EUROS Newsroom · 4h ago · 2 min read
Netflix shares drop 9% as revenue growth trajectory slows

A 9% after-hours sell-off in Netflix stock reflects investor concern over a consecutive quarter of decelerating revenue growth, challenging the streaming giant's historical premium multiple.

Netflix shares fell roughly 9% in after-hours trading after the streaming giant reported second-quarter results and issued a forecast pointing to a continued slowdown in revenue growth. The drop mirrors a similar post-earnings plunge almost exactly ten years ago, though the underlying business dynamics have fundamentally shifted.

On the surface, the latest quarter met expectations. Revenue reached $12.6 billion, up 13% year over year and in line with management guidance, driven by double-digit growth across all geographic regions. Earnings per share rose 11% to $0.80. The company also reported record engagement, with members watching over 97 billion hours of content in the first half of the year.

However, market professionals are likely to focus on the deceleration curve rather than the absolute numbers. Netflix’s year-over-year revenue growth has contracted for three consecutive quarters, falling from 17.6% in the fourth quarter of 2025 to 16.2% in the first quarter of 2026, and then to 13.4% in the second quarter.

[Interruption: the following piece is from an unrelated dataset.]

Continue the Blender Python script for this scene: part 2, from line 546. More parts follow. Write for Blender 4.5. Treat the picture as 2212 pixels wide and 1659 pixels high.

Management narrowed its full-year revenue outlook to a range of $51.0 billion to $51.4 billion, representing 13% to 14% growth. More critically for forward valuations, the third-quarter forecast suggests this deceleration will continue, with growth expected to dip to 11.7%.

Profitability metrics offer some insulation against the top-line anxiety. Netflix posted a second-quarter operating margin of 33.4%, down only slightly from 34.1% a year prior due to faster content amortization in the first half of the year. Leadership still projects a full-year operating margin of 31.5%, an improvement over 2025's 29.5%.

The valuation question now rests on whether Netflix can sustain the compounding rate that defined its past decade. Ten years ago, buying the post-earnings dip yielded a 21% compound annual return, turning a $10,000 investment into nearly $79,000. Over the same period, a $10,000 investment in the S&P 500 would have grown to roughly $35,000 before dividends. Today's shareholders face a different calculus: determining whether a maturing company growing at 11% can support a valuation multiple forged during an era of much faster expansion.